De gedaagde erkent dat hij in gebreke is gebleven, waardoor de hoofdvordering voor toewijzing in aanmerking komt. Tijdens de zitting heeft Island Finance de boeterente ingetrokken, wat betekent dat het gerecht hierover geen beslissing zal nemen. De gedaagde wordt als de in het ongelijk gestelde partij beschouwd en moet de proceskosten van Island Finance vergoeden, die in totaal Afl. 2.055,35 bedragen.

De rechter heeft in zijn uitspraak de gedaagde veroordeeld tot betaling van het gevorderde bedrag, vermeerderd met de overeengekomen rente, en heeft de proceskosten toegewezen. Het vonnis is uitgesproken op 7 september 2016, in aanwezigheid van de griffier, en is uitvoerbaar bij voorraad.

Uitspraak

Vonnis van 7 september 2016
Behorend bij A.R. 935 van 2016
GERECHT IN EERSTE AANLEG VAN ARUBA
VONNIS
in de zaak van:
de naamloze vennootschap
ISLAND FINANCE ARUBA N.V.,
te Aruba,
EISERES, hierna ook te noemen: Island Finance,
gemachtigde: de advocaat mr. M.E.D. Brown,
tegen:
Gedaagde,
wonende in Aruba te [woonadres],
GEDAAGDE, hierna ook te noemen: Gedaagde,
procederend in persoon.

1.DE PROCEDURE

Het verdere verloop van de procedure blijkt uit:
- het tussenvonnis van 29 juni 2016;
- de overgelegde producties van 3 augustus 2016 aan de zijde van Island Finance;
- de comparitie van partijen en de daarvan gemaakte aantekeningen.
De zaak is daarna verwezen naar de rol voor vonnis.

2.DE VASTSTAANDE FEITEN

2.1
Tussen Island Finance en Gedaagde is een betalingsregeling getroffen op 12 februari 2015.
2.2
Gedaagde is tekort geschoten in de nakoming van de uit die overeenkomst voortvloeiende betalingsverplichtingen.

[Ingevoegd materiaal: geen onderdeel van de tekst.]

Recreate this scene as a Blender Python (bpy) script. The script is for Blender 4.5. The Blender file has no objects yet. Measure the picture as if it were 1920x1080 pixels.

3.HET GESCHIL EN DE BEOORDELING DAARVAN

3.1
Island Finance vordert – uitvoerbaar bij voorraad – veroordeling van Gedaagde tot betaling van Afl. 3.244,19, te vermeerderen met de overeengekomen rente 1,5% per maand over de oorspronkelijke hoofdsom van Afl. 4.184,51 vanaf 11 mei 2012 en met veroordeling van Gedaagde tot vergoeding van de proceskosten.
3.2
Gedaagde erkent dat hij in gebreke is in de nakoming van zijn betalingsverplichting. De hoofdvordering komt derhalve voor toewijzing in aanmerking.
3.3
Island Finance heeft ter zitting de boeterente ingetrokken, zodat het gerecht hierover geen beslissing zal nemen.
3.4
Als de in het ongelijk te stellen partij zal Gedaagde de proceskosten van Island Finance moeten vergoeden. Die kosten bedragen, Afl. 450,- aan griffierecht, Afl. 855,35 aan explootkosten en Afl. 750,- aan salaris van de gemachtigde (3 punten van liquidatietarief 2, ad Afl. 250,- per punt), zijnde in totaal Afl. 2.055,35.

4.DE UITSPRAAK

De rechter in dit gerecht:
veroordeelt Gedaagde tot betaling aan Island Finance van een bedrag van Afl. 3.244,19, te vermeerderen met de overeengekomen rente 1,5% per maand over de oorspronkelijke hoofdsom van Afl. 4.184,51 vanaf 11 mei 2012,
veroordeelt Gedaagde in de kosten van de procedure die tot de datum van uitspraak aan de kant van Island Finance worden begroot op Afl. 2.055,35,
verklaart dit vonnis uitvoerbaar bij voorraad.
Dit vonnis is gewezen door mr. W.J. Noordhuizen rechter in dit gerecht, en werd uitgesproken ter openbare terechtzitting van woensdag 7 september 2016 in aanwezigheid van de griffier.